Adobe CS4 launch in Ghent
Impressions from the Adobe CS4 launch event with Aral Balkan.
Yesterday evening I went to the Adobe CS4 presentation in Ghent with Bunker. Koen De Weggheleire, from the Adobe User Group Belgium, organized this free event to celebrate the Creative Suite 4 launch. We even got some champaign! Sadly, we had to leave early to catch the last train and missed the BBQ.

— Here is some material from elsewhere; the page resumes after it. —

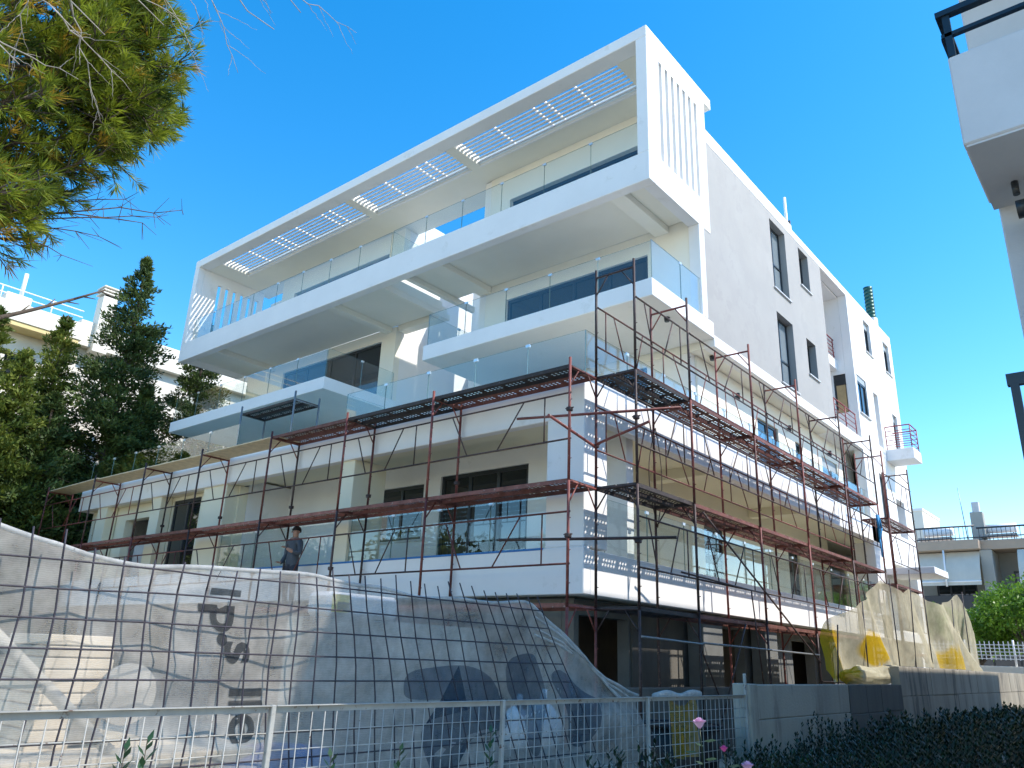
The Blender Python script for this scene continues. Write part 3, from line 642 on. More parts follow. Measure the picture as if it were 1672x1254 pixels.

Klaasjan Tukker & Ton Frederiks
Klaasjan Tukker and Ton Frederiks from Adobe started off with an overview of the suite. I’m only an occasional Photoshop user and had no idea how many different products Adobe offers today. Although they rebranded the old macromedia products somewhat to fit in with the other Adobe application, Dreamweaver still looks like a macromedia creation. Some of the more impressive new features include content aware scaling and speech to text transcription in Adobe Premiere. I liked Ton’s remark: “Killing pixels is bad!” when he was showing the non-destructive image editing features in Adobe Bridge. Why do they need Bridge by the way?! Does anyone start the day by opening Bridge as his main interface to all Adobe products?
Aral Balkan
Next up: Aral Balkan. We heard Aral speak at dConstruct 2 years ago, and dare I say this was the main reason we went to Ghent? Once more Aral gave an excellent presentation. He set the tone right at the start when he compared the CS3 logo with Adobe’s new CS4 version. His presentation is titled: “Aim for the low-hanging fruit (or 5 rules for Hedonistic Developers)” but don’t let the name scare you off, really, it’s a refreshing wakeup call for developers with one message: ‘Just do it!’. He went on explaining that quality doesn’t really matter, ideas matter. Don’t let ideas pass because you don’t know this programming language well enough or because you don’t know how to design the logo, just go for it. He advised developers to share early and share often. Something I hadn’t thought about before but yes, I can see why. I could go over the other rules as well, but I think you’ll have to go to listen to him. It’s the way he brings it that makes the message stick.
Thanks Koen and Aral for the great evening! I have some more photos from the event over on Flickr.